> _WHAT IS ASKED_
Copy verbatim the material from its first line to the line that holds "win = struct('window_1', mb, 'vinyl')", including that line.

> _INFORMATION SHOWN_
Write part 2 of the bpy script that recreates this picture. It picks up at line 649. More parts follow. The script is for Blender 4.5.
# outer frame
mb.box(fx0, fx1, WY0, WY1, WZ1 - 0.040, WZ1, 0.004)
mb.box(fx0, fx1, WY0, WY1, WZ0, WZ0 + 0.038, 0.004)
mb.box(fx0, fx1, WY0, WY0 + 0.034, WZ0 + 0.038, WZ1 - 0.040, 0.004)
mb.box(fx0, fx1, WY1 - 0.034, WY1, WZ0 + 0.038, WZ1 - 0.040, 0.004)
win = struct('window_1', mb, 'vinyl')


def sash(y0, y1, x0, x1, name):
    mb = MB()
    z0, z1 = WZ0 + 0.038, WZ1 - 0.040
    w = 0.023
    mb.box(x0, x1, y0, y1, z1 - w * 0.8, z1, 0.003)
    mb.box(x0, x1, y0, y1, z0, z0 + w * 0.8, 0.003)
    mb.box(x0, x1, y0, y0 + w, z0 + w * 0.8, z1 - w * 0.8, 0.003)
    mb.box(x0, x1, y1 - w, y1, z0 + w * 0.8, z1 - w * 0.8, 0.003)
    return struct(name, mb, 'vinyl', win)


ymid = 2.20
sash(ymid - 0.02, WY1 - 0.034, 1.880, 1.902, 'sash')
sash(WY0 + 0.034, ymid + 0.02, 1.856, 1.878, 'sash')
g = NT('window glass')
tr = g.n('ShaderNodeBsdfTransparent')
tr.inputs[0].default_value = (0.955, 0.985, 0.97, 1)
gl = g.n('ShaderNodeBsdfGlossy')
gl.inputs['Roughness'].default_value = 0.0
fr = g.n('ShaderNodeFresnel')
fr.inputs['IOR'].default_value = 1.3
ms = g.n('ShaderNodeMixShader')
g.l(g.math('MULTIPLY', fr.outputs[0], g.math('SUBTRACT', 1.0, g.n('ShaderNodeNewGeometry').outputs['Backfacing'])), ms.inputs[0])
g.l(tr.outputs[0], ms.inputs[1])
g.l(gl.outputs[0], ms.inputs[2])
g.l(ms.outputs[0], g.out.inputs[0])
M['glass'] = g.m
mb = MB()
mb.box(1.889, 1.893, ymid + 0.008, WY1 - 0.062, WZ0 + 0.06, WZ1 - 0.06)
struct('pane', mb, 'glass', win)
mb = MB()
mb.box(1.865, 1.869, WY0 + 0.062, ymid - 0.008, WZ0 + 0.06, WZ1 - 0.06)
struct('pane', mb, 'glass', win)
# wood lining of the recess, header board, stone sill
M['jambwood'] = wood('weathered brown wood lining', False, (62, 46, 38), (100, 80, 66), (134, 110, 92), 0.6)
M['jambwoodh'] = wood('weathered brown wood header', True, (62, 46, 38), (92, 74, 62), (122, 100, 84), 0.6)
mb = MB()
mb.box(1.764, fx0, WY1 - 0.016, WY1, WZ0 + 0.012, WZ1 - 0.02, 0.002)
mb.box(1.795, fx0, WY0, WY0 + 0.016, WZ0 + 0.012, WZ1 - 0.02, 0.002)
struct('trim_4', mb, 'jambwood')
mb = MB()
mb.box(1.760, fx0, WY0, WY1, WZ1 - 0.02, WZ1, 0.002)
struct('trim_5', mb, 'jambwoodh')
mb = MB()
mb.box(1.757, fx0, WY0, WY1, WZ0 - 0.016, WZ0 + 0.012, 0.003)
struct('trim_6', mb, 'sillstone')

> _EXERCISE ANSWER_
Write part 2 of the bpy script that recreates this picture. It picks up at line 649. More parts follow. The script is for Blender 4.5.
# outer frame
mb.box(fx0, fx1, WY0, WY1, WZ1 - 0.040, WZ1, 0.004)
mb.box(fx0, fx1, WY0, WY1, WZ0, WZ0 + 0.038, 0.004)
mb.box(fx0, fx1, WY0, WY0 + 0.034, WZ0 + 0.038, WZ1 - 0.040, 0.004)
mb.box(fx0, fx1, WY1 - 0.034, WY1, WZ0 + 0.038, WZ1 - 0.040, 0.004)
win = struct('window_1', mb, 'vinyl')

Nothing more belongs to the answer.